I propose, not a direct confrontation with Moscow, but a series of measures aimed at forcing Moscow’s two most dangerous non-bloc proxies to cease and desist their incitement and support for revolution, whether it be in Central America, the Caribbean, Angola, Ethiopia, Chad or elsewhere. Cuba and Libya must be stopped now; if we delay today we will have to face them tomorrow, at far greater coast, and from a position of growing weakness.

But confrontation there might be, although I personally believe the Soviets will back off when confronted by a determined United States. If we are to show that determination we will have to act with skill on a range of issues including, but not limited to, Cuba and Libya. We will need an integrated program that includes support for Pakistan and the Afghan freedom fighters, makes effective use of the Egyptians, the French, the Israelis and others of like mind on Libya, and involves those in Latin America such as Argentina, Brazil, and Peru, who share our view on Cuba.

I would like to discuss with you the specific steps I have in mind. Thereafter, if you agree, I would ask that you instruct Cap Weinberger and Bill Casey to work with me in establishing several highly secret task forces to flesh out the details of operational political, economic, and military plans to implement the strategy I have described.

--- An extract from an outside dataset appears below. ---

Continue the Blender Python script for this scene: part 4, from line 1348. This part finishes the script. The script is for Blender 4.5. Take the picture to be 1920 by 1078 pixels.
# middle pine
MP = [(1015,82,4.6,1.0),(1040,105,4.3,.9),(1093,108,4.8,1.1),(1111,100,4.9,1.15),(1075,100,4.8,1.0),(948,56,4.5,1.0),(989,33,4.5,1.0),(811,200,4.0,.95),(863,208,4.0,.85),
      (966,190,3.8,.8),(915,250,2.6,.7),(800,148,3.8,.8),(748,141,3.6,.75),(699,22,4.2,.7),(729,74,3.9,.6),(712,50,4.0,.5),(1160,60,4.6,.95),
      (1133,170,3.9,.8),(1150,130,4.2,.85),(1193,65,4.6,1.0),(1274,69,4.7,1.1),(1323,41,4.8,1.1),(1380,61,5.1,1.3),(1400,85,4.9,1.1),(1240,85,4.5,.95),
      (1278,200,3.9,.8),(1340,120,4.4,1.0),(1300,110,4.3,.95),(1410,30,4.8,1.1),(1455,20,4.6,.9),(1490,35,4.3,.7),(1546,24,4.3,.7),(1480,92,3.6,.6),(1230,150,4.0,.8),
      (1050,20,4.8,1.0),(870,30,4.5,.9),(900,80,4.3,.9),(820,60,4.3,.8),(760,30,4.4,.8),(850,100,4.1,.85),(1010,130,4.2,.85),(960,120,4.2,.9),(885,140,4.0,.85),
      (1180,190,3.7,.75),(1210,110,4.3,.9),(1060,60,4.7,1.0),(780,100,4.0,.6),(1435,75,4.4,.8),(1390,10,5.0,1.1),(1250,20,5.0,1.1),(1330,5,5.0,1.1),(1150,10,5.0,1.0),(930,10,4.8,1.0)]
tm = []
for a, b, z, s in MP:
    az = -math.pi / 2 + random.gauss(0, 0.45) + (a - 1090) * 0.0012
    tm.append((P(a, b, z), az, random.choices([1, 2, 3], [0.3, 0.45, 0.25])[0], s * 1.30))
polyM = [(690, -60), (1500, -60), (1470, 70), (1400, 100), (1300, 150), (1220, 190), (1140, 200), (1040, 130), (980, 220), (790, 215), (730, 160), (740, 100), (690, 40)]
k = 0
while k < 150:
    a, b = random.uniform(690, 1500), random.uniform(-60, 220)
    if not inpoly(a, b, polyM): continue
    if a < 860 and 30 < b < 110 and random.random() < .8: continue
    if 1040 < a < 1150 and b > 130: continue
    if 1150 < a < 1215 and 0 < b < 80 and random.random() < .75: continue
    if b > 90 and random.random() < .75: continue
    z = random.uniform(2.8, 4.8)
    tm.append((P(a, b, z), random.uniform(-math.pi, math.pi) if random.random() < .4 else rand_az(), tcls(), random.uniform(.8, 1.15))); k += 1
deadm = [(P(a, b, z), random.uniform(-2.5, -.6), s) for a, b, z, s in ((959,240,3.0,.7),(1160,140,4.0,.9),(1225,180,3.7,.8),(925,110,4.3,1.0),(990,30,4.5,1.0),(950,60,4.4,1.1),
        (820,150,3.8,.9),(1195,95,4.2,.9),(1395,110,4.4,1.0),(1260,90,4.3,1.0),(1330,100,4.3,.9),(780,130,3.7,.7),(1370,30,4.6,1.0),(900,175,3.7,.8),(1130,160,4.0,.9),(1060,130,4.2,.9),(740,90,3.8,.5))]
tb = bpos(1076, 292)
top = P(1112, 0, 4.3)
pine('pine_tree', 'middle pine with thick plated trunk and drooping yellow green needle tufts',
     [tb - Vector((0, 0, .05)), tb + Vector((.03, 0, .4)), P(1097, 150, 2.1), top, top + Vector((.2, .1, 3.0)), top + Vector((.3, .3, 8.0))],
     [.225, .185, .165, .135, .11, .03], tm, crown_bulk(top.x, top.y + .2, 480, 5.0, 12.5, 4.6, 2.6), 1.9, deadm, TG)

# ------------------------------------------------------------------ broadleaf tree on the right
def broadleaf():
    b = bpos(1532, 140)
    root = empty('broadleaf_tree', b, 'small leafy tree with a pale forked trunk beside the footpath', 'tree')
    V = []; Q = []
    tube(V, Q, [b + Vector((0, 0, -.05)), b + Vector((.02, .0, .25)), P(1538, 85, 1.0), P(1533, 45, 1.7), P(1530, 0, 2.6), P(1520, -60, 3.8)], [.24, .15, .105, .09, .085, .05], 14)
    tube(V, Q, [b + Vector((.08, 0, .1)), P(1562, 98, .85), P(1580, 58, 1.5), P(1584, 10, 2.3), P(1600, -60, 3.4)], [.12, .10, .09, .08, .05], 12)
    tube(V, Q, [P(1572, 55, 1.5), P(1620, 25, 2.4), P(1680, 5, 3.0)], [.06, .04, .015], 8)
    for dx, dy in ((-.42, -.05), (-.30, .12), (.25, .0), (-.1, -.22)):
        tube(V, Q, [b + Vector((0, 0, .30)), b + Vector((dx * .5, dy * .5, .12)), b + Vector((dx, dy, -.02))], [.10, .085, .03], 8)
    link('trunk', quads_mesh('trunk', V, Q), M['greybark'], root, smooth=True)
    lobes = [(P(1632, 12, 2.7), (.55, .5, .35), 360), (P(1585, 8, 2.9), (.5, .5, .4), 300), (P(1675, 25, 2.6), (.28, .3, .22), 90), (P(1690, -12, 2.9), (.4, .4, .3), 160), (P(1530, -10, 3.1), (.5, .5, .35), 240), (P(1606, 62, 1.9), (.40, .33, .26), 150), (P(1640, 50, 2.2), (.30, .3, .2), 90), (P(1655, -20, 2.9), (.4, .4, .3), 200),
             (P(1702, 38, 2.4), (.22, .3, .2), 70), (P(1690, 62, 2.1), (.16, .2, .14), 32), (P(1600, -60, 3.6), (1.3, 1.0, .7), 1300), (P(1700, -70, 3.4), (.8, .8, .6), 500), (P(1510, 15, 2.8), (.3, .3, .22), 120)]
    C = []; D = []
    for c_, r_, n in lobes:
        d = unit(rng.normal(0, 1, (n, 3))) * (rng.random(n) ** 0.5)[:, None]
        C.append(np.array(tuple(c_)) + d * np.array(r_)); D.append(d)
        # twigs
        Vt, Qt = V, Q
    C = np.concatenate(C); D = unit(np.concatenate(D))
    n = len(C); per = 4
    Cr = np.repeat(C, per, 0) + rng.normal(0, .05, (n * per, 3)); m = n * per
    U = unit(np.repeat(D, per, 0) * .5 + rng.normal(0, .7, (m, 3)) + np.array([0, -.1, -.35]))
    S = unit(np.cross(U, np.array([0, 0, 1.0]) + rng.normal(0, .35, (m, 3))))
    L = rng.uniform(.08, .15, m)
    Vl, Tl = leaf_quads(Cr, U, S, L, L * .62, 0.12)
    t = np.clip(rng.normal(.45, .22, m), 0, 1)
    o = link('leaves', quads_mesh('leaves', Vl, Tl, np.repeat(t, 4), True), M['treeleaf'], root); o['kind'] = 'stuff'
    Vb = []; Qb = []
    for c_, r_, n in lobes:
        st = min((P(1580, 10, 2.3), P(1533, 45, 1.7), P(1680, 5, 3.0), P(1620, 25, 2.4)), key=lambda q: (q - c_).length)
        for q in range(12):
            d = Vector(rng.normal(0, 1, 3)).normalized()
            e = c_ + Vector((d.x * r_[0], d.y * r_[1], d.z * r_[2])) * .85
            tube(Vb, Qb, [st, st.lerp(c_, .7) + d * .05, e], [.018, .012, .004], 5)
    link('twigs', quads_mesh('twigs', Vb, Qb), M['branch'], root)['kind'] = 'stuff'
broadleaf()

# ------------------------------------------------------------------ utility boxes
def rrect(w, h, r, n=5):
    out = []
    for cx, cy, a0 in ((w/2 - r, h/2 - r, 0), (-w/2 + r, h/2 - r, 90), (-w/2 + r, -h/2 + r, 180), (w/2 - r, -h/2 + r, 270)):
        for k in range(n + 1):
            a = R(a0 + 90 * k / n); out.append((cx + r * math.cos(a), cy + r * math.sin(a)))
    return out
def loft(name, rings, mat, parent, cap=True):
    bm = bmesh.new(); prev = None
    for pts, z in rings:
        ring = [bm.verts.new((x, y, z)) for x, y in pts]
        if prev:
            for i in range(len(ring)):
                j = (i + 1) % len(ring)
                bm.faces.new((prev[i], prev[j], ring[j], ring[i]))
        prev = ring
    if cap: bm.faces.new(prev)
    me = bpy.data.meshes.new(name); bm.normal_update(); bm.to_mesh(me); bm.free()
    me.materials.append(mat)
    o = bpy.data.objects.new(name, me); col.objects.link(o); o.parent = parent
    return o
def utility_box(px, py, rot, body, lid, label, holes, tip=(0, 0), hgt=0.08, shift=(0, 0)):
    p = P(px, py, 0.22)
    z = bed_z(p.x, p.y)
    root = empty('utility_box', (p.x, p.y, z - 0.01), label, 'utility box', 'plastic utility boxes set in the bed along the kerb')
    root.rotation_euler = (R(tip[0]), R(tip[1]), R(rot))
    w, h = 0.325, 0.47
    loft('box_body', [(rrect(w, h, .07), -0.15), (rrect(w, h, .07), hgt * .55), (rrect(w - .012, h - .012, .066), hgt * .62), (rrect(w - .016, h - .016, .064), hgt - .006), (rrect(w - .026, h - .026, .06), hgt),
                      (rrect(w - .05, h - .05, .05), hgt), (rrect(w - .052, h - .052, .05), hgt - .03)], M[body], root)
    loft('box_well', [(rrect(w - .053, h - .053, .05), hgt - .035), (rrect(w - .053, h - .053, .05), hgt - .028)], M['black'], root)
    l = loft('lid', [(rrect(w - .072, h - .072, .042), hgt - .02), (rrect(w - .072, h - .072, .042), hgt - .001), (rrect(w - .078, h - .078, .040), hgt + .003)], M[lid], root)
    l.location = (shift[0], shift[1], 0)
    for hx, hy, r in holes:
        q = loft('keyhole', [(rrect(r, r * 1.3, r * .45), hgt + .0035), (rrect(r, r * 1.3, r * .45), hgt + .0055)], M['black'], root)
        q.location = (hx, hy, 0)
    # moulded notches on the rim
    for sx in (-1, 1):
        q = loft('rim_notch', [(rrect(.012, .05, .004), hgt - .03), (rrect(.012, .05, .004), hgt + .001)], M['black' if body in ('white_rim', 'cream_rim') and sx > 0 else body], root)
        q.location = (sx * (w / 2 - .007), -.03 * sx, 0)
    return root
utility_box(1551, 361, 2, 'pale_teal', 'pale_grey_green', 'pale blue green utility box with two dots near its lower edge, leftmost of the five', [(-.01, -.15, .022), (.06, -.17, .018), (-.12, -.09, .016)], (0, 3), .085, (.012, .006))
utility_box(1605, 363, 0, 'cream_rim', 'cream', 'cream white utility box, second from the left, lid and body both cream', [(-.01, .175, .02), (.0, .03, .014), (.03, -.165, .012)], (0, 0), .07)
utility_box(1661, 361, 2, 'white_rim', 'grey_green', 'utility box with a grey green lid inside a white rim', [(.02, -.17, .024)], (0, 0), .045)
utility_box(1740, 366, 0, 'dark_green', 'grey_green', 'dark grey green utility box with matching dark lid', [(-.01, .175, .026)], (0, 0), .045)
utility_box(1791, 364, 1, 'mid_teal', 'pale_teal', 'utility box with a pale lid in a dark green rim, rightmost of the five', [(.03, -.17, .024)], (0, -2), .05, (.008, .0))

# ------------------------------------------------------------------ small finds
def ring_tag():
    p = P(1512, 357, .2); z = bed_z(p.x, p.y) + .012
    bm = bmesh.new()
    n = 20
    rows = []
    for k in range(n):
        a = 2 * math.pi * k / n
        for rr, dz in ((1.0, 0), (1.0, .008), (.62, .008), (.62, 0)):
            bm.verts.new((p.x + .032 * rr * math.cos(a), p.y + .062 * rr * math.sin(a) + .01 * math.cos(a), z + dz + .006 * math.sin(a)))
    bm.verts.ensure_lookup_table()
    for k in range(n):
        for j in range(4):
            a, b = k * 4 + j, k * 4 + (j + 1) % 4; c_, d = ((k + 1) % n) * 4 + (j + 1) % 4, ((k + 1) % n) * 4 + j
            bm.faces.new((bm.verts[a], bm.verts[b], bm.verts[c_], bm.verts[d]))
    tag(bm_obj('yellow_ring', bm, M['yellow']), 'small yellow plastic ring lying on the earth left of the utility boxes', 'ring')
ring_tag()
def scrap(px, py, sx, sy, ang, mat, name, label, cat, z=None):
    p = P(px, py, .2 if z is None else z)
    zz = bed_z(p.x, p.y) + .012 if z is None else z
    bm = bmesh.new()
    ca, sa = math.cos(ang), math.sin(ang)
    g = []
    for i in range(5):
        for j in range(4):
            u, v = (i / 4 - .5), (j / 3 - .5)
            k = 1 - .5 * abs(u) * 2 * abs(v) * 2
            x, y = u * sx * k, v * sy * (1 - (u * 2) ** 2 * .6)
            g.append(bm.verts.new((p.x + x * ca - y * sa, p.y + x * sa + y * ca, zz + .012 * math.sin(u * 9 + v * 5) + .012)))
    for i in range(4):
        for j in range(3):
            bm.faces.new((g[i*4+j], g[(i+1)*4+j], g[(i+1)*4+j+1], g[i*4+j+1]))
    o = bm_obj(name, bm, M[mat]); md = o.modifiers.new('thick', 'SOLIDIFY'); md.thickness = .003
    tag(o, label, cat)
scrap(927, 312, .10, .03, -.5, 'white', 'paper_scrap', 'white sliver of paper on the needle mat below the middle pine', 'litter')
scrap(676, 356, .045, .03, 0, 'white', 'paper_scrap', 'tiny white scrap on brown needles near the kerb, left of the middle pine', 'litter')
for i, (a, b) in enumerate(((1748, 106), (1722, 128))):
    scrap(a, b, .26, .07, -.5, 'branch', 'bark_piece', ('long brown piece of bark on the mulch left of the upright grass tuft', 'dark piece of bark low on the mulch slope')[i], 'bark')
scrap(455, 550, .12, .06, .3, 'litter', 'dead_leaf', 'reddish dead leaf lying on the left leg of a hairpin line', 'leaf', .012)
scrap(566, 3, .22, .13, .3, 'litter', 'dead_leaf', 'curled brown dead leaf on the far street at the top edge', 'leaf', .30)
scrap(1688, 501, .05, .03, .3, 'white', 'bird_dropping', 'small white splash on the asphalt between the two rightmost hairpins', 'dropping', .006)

I would also like your authority to discuss with the French, and with President Sadat, the Israelis, and the Saudis, while on my Middle East trip, our thinking on Libya.9

In the meantime, I will be seeing Dobrynin soon, and will make it clear to him that whatever we do with regard to the challenges Moscow and Havana have imposed upon us will be a case of the punishment fitting the crime.10 Equally, I will emphasize that we have carrots as well as sticks available, and that Soviet moderation will be rewarded appropriately. But I will also make it clear that challenges by Soviet surrogates will be met in kind, that the USSR cannot escape [Page 125] responsibility for its indirect acts any more than for what it does directly, and that the course of U.S.-Soviet relations over the coming years will be determined by Moscow’s conduct.

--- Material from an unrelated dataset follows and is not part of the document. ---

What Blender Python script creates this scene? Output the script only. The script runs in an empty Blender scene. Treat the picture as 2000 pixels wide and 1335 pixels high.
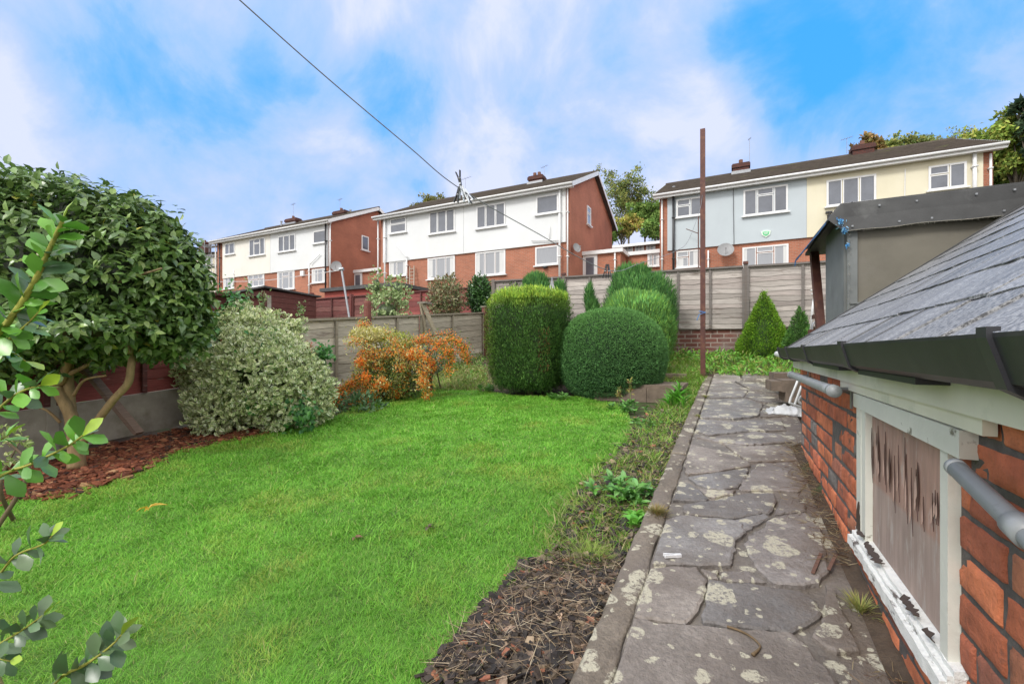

That must be our strong and consistent message to Moscow and to those who do Moscow’s bidding. But a message without acts is an empty gesture that but proves the weakness of will of the messenger. You, and your country, will be judged in the years to come by how you act now.

  1. Source: Department of State, Executive Secretariat, S/S–I Records, Lawrence S. Eagleburger Subject File: Lot 84D204, Chron—March 1981. Top Secret; Sensitive. Drafted by Eagleburger on March 16. Printed from an unsigned and uninitialed copy.
  2. On April 14, 1969, a North Korean aircraft shot down a U.S. Navy EC–121 over international waters. For documentation about the incident, see Foreign Relations, 1969–1976, vol. XIX, Part 1, Korea, 1969–1972, Documents 144.
  3. The full quotation by Kissinger reads: “Overall, I judge our conduct in the EC–121 crisis as weak, indecisive, and disorganized—though it was much praised then. I believe we paid for it in many intangible ways, in demoralized friends and emboldened adversaries. Luckily, it happened early and on a relatively peripheral issue. And the lessons we learned benefited our handling of later crises.” (Kissinger, White House Years, p. 321)
  4. Nixon visited the Soviet Union May 22–30, 1972, for the Moscow Summit, at which he and Brezhnev signed the SALT I treaty on May 26. The text of the Interim Agreement Between the Union of Soviet Socialist Republics and the United States of America on Certain Measures With Respect to the Limitation of Strategic Offensive Arms is printed in Foreign Relations, 1969–1976, vol. XXXII, SALT I, 1969–1972, Document 317.
  5. Reference is to Soviet and Cuban intervention on behalf of Ethiopia during the Ogaden war.
  6. Reference is to Qadhafi’s January attempts to annex Chad. Documentation is scheduled for publication in Foreign Relations, 1981–1988, vol. XLVIII, Libya; Chad.
  7. See footnote 5, Document 4.
  8. On February 17, Haig testified before the Senate Foreign Relations Committee that the Soviet Union, Cuba, Ethiopia, and Vietnam had supplied arms to the insurgents in El Salvador. (Bernard Gwertzman, “More Salvador Aid Backed in Congress: Key Legislators Voice Support for Increase After Haig Briefings,” New York Times, February 18, 1981, pp. A1, A3) The Department of State, on February 19, provided select foreign embassies with a memorandum outlining collaboration between the insurgents and the various members of the Soviet bloc. (Juan deOnis, “U.S. Says Salvador is ‘Textbook Case’ of Communist Plot,” New York Times, February 20, 1981, pp. A1, A5) The Department later released a public version in the form of a memorandum entitled “Communist Interference in El Salvador,” on February 23. (Juan deOnis, “State Dept. Says Salvador Rebels Get Fewer Arms,” New York Times, February 24, 1981, pp. A1, A9) The text of the report, also referenced as Special Report No. 80, is printed in Department of State Bulletin, March 1981, pp. 1–7. For Haig’s description of the report and its reception, see Caveat, pp. 139–140.
  9. See footnote 2, Document 34.
  10. Haig and Dobrynin met on March 24. In telegram 79809 to Moscow, March 28, the Department transmitted a summary of the meeting and talking points. The telegram is printed in Foreign Relations, 1981–1988, vol. III, Soviet Union, January 1981–January 1983, Document 35.